For Gress, this cult of autonomy that “ultimately isolates and exhausts women” coexists with a specific moral disorder: envy, a sin she believes modern culture — and feminist discourse in particular — largely neglects to name. “That’s what really drives feminism,” Gress said. “It’s the envy women have toward men, the life they think men have. This is what we’ve been sold.” Just as lust has long been recognized as a recurring sin for men, she added, envy has become the emotional fuel of feminism. In her view, feminism feeds on a constant comparison that persuades women that fulfillment lies in acquiring what men are perceived to have: authority, freedom, status and fewer constraints.

A Christian Heresy Based on Historical Amnesia 

At the same time, she acknowledged a paradox many Christians intuit but rarely articulate: Christianity made feminism possible. “It builds on the Christian idea of the equal dignity of women,” she noted. It also borrows Christianity’s concern for victims and compassion for suffering. But here lies the distortion. “Those instincts are severed from their Christian source and turned against it.” One reason this replacement succeeded, Gress argued, is historical amnesia.

While feminism presents itself as a necessary response to centuries of female invisibility, Christian history tells a different story. “You don’t raise armies like the very Catholic Queen Isabella of Spain did if you’re enslaved by your faith,” Gress observed, while listing the accomplishments of Catholic women, like the medieval women who founded abbeys, educated nations, advised kings, financed culture, and in some cases even led armies.

What feminism framed as unprecedented liberation was often a rediscovery already underway, largely through the Church itself. One important example mentioned in the book is that of St. Elizabeth Ann Seton, who, in the early 19th century, founded schools for girls across the U.S., staffed by religious women who themselves had to be highly educated. By the end of that century, Catholic women religious were, as Gress emphasized, among the most influential educators in the country.
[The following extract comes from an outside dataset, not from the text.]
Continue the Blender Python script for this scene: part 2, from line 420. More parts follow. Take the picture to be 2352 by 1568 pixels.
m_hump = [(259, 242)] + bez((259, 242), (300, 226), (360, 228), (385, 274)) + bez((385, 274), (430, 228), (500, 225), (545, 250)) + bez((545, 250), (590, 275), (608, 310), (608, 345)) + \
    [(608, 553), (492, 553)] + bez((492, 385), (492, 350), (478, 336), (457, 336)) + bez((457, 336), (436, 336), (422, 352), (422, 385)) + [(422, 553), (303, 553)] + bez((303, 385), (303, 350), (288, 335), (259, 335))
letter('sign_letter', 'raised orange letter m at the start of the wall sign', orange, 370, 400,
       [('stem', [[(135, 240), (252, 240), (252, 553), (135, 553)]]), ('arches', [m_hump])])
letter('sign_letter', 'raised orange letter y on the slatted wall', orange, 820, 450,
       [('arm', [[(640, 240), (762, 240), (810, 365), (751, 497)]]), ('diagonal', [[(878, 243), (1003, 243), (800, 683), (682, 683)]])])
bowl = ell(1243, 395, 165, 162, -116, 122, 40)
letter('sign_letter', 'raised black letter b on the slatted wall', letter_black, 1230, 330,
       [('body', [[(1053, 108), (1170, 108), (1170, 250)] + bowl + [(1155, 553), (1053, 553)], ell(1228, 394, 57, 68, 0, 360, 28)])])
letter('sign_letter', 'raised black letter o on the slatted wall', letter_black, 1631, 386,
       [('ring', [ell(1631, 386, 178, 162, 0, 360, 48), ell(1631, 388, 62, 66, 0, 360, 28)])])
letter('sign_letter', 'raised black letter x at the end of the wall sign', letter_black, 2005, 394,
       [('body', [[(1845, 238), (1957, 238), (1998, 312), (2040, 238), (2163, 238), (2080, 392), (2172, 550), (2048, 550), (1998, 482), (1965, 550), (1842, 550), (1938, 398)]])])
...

The irony, Gress noted, is that feminism arose from very specific conditions in England and then presented itself as a universal answer at the cost of erasing large parts of Christian history in which women held real authority.

From Ideology to Vocation

If feminism is a false solution, Gress stated, its reactionary mirror is no answer either. She is critical of certain contemporary countermovements, particularly within the American “manosphere,” which responded to feminism by swinging to the opposite extreme. “It’s the pendulum effect,” she says of men answering contempt with contempt. “In these circles, womanhood is often reduced to a narrow, idealized role that is no more Christian than the ideology it claims to resist.”

For Gress, this impasse reveals that both feminism and its backlash remain trapped in the same logics of power, radical autonomy and resentment. 

Christianity, she concluded, offers a different horizon: one centered on vocation rather than ideology. Guided by a Christian approach to vocation, couples discern together, over time and according to circumstances, how God is calling each of them to live and serve.

The way forward, then, is neither an ahistorical caricature of the past nor a battle of the sexes, but a recovery of discernment: learning to receive one’s life as a vocational calling and to measure it not against abstract ideals of power or success but against faithfulness to the gifts entrusted to us by God.